> **Your objective**
Extract each line of the data and write it out again exactly.

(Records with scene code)
+-------+

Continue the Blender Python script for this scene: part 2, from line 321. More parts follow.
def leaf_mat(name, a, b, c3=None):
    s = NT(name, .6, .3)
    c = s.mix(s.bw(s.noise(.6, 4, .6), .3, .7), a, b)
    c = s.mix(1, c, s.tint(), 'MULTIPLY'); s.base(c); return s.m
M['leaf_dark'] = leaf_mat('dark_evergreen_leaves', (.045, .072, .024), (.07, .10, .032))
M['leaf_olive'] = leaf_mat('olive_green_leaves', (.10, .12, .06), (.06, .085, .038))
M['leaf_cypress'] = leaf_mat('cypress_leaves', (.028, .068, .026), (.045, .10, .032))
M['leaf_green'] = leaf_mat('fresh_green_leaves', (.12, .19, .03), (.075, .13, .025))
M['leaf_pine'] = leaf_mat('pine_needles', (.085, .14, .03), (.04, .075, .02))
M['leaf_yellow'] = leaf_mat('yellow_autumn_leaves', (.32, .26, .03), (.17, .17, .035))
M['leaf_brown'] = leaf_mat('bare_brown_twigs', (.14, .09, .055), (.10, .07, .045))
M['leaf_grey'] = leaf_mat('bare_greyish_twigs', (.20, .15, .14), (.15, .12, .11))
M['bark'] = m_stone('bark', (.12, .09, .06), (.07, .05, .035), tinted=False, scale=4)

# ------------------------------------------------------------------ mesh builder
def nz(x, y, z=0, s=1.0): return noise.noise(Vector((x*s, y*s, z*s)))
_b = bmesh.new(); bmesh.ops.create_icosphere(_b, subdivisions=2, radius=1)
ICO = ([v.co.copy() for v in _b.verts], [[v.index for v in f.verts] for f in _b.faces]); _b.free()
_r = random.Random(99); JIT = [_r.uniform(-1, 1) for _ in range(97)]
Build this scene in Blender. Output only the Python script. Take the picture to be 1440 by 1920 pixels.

+-------+

> **Finished exercise**
Continue the Blender Python script for this scene: part 2, from line 321. More parts follow.
def leaf_mat(name, a, b, c3=None):
    s = NT(name, .6, .3)
    c = s.mix(s.bw(s.noise(.6, 4, .6), .3, .7), a, b)
    c = s.mix(1, c, s.tint(), 'MULTIPLY'); s.base(c); return s.m
M['leaf_dark'] = leaf_mat('dark_evergreen_leaves', (.045, .072, .024), (.07, .10, .032))
M['leaf_olive'] = leaf_mat('olive_green_leaves', (.10, .12, .06), (.06, .085, .038))
M['leaf_cypress'] = leaf_mat('cypress_leaves', (.028, .068, .026), (.045, .10, .032))
M['leaf_green'] = leaf_mat('fresh_green_leaves', (.12, .19, .03), (.075, .13, .025))
M['leaf_pine'] = leaf_mat('pine_needles', (.085, .14, .03), (.04, .075, .02))
M['leaf_yellow'] = leaf_mat('yellow_autumn_leaves', (.32, .26, .03), (.17, .17, .035))
M['leaf_brown'] = leaf_mat('bare_brown_twigs', (.14, .09, .055), (.10, .07, .045))
M['leaf_grey'] = leaf_mat('bare_greyish_twigs', (.20, .15, .14), (.15, .12, .11))
M['bark'] = m_stone('bark', (.12, .09, .06), (.07, .05, .035), tinted=False, scale=4)

# ------------------------------------------------------------------ mesh builder
def nz(x, y, z=0, s=1.0): return noise.noise(Vector((x*s, y*s, z*s)))
_b = bmesh.new(); bmesh.ops.create_icosphere(_b, subdivisions=2, radius=1)
ICO = ([v.co.copy() for v in _b.verts], [[v.index for v in f.verts] for f in _b.faces]); _b.free()
_r = random.Random(99); JIT = [_r.uniform(-1, 1) for _ in range(97)]
Build this scene in Blender. Output only the Python script. Take the picture to be 1440 by 1920 pixels.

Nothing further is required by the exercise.